After five years of delays, a coalition of nearly 50 organizations is calling on Congress to fund immediate mandatory country-of-origin labeling for meat and produce. "The integrity and safety of the nation's food supply is in serious jeopardy with our citizens eating an amalgam of food produced elsewhere, with no idea of its source," read the May 21 letter to Rep. Rosa DeLauro, D-Conn., and Sen. Herb Kohl, D-Wis. "[T]he Food and Drug Administration and the Department of Agriculture have not established a food-safety inspection system sufficient to deal adequately with the tidal wave of food imports included in our food supply."

The letter states that while food imports have more than doubled since 2000, the amount of food inspected has dropped by 40 percent. Recent scares, such as contaminated wheat and corn gluten in pet food, have highlighted the lower food-production standards of countries such as China, demonstrating consumers' need to know where their food is coming from, the letter said.

China recently announced, however, that it would overhaul its food and drug safety regulations, and would introduce nationwide inspections. "Recently, our country has had a series of export food problems, and that has triggered a lot of overseas attention about China's food safety," said Wei Chaunzhong, deputy director of China's General Administration of Quality Supervision, Inspection and Quarantine, according to a June 7 New York Times article. "This has put us on high alert, and led us to seriously look into the reasons for the problem."

China grows half of the world's vegetables and 15 percent of its fruit, according to the United Nations' Food and Agriculture Organization. The United States spends about $131 million annually on vegetable imports from China and about $29 million on fruit, according to the U.S. Department of Agriculture. While those dollar amounts might seem impressive, they represent only about 1 percent of the total U.S. food supply. Still, many Americans would be surprised to know that certain crops are imported in great volume. For example, more than 50 percent of the garlic U.S. consumers bought last year was produced in China, not California, accord?ing to a recent report by USA Today. And, according to the same article, about 45 percent of the apple juice in U.S. stores comes from China.

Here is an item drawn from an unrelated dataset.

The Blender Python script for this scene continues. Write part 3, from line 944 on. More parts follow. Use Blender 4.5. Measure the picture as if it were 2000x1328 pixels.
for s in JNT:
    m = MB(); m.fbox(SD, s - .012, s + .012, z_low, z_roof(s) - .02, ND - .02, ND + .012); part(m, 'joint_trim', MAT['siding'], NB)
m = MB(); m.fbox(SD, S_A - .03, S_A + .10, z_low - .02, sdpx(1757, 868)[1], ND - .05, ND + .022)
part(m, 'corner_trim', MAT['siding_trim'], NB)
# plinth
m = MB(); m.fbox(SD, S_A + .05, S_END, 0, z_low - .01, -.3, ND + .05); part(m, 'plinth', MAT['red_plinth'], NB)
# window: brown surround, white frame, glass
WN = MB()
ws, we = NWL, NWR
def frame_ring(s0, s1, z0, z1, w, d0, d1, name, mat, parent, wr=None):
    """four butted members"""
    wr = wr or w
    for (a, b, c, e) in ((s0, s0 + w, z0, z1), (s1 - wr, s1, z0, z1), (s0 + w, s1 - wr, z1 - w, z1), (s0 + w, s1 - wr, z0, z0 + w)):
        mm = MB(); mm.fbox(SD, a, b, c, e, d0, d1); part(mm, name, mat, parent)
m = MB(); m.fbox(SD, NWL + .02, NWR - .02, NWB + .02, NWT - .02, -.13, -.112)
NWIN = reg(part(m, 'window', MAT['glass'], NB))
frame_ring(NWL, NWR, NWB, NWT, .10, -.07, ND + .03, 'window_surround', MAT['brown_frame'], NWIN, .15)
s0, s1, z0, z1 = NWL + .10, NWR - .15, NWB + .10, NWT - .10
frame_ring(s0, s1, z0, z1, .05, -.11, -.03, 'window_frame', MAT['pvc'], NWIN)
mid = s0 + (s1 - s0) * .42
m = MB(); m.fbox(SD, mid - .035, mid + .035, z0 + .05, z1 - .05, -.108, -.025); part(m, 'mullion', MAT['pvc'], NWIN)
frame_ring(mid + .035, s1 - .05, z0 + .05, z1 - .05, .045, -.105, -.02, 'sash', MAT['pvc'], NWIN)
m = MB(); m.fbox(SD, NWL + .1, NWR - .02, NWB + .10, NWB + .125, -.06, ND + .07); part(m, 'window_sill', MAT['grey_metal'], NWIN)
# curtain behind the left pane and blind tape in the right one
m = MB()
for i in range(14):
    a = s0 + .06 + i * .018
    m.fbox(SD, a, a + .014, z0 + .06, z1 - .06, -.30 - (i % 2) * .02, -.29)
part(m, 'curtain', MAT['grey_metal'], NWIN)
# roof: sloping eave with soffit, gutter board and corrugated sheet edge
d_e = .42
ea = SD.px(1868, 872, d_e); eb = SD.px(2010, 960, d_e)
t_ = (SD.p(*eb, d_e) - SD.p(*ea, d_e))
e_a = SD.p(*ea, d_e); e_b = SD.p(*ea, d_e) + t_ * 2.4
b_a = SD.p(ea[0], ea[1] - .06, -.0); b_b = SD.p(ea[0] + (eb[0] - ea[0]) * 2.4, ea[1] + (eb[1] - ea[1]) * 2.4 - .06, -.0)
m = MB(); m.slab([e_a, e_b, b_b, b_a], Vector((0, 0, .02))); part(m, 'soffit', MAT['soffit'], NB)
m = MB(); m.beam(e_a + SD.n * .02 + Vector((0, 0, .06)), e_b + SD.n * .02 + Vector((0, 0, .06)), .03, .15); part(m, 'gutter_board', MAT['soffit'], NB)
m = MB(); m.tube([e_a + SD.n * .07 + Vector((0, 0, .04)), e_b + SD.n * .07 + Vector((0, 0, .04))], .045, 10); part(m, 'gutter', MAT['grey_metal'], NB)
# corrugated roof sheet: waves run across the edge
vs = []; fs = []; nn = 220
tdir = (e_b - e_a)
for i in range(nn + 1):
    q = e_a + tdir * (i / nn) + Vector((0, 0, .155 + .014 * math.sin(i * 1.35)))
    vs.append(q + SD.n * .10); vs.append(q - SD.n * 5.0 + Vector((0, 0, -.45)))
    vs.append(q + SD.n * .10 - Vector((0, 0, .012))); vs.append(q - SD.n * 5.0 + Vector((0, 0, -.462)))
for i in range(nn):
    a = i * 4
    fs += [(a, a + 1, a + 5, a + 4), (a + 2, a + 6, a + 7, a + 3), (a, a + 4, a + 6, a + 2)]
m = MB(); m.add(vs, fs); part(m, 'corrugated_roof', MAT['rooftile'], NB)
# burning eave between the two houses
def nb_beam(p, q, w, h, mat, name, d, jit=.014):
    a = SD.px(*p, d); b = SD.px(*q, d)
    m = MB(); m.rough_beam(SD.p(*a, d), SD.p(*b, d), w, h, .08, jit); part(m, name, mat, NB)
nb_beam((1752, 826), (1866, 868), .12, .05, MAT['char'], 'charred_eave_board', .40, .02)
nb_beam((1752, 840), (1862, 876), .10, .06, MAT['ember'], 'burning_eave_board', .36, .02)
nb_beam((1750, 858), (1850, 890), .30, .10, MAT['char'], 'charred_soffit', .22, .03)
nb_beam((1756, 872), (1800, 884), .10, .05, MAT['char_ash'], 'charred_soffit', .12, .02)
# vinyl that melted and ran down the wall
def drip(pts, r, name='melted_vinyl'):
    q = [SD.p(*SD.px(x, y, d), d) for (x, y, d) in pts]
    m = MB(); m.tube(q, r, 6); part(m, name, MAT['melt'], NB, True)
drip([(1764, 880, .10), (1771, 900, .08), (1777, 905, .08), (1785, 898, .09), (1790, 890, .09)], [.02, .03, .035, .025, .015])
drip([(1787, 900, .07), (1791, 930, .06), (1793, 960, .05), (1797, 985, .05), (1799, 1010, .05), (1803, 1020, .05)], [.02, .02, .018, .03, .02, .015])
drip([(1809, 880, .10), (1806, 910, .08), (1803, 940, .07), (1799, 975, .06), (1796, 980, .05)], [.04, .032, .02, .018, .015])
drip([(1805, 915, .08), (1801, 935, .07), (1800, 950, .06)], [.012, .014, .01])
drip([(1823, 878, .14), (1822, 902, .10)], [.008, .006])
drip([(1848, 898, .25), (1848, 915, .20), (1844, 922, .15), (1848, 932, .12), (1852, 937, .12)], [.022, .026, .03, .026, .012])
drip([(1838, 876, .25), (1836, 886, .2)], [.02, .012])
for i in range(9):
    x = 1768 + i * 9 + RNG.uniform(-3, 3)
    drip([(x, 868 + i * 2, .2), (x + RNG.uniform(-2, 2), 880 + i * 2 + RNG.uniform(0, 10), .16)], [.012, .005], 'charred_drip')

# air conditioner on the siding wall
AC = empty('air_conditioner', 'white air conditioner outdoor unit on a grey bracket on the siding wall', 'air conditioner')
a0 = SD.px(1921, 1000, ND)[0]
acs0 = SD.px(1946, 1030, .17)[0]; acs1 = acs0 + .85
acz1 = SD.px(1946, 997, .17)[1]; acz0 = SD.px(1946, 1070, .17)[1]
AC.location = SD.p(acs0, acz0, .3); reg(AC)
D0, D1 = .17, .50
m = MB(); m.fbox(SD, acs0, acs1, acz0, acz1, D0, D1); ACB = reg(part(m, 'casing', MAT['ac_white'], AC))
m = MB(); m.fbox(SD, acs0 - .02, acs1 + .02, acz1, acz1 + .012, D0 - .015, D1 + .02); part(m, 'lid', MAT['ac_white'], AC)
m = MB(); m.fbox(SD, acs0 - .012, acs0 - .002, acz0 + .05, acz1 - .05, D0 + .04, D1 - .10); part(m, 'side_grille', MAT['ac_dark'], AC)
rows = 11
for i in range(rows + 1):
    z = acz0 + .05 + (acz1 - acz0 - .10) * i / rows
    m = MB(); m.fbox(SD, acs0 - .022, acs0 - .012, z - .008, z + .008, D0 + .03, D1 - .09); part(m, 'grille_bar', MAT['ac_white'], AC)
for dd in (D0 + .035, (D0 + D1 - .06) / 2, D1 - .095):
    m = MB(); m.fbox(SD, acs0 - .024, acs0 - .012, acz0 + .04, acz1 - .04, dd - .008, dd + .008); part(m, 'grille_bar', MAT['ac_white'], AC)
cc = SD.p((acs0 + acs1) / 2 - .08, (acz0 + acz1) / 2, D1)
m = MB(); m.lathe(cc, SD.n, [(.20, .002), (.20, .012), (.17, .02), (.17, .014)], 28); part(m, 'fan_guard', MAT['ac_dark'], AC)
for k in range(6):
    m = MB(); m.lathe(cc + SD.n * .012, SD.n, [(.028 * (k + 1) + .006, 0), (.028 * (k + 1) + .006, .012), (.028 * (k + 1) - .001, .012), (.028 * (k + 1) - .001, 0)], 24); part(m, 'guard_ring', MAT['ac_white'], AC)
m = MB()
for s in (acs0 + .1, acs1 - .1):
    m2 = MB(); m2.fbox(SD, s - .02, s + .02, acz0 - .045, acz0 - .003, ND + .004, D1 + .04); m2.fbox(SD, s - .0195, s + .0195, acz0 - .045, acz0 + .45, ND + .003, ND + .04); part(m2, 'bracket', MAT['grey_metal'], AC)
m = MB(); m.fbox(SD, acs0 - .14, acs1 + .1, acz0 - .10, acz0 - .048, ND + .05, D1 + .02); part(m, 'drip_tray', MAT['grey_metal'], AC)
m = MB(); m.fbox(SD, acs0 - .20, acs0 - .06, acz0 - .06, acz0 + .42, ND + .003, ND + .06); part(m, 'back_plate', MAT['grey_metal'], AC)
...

The Center for Food Safety, which also signed the letter to Congress, says country-of-origin labeling is a step toward improving traceability of products in the food industry. "Given we don't have an adequate way to regulate food imports, as proven by recent events, this is one way to protect consumers," said Joseph Mendelson, legal director for the center.

Country-of-origin labeling was approv?ed in the 2002 Farm Bill, but its implementation was delayed to Sept. 30, 2008. Leading the effort to fund the labeling requirement are the Ranchers-Cattlemen Action Legal Fund and the United Stockgrowers of America. R-CALF Chief Executive Bill Bullard attributes the delay to aggressive lobbying by meatpackers, processors and retailers. "They would rather continue to source their products from other countries," he said.

Until customers are able to differentiate between U.S. and imported beef, Bullard said, it will be impossible for domestic cattle producers to compete with cheaper foreign products.

In the meantime, consumers who want to know where their food is coming from may have a hard time getting that information, even if they call their retailer. "If you're purchasing organic, you may have a better chance by calling the certifier on the label," Mendelson said.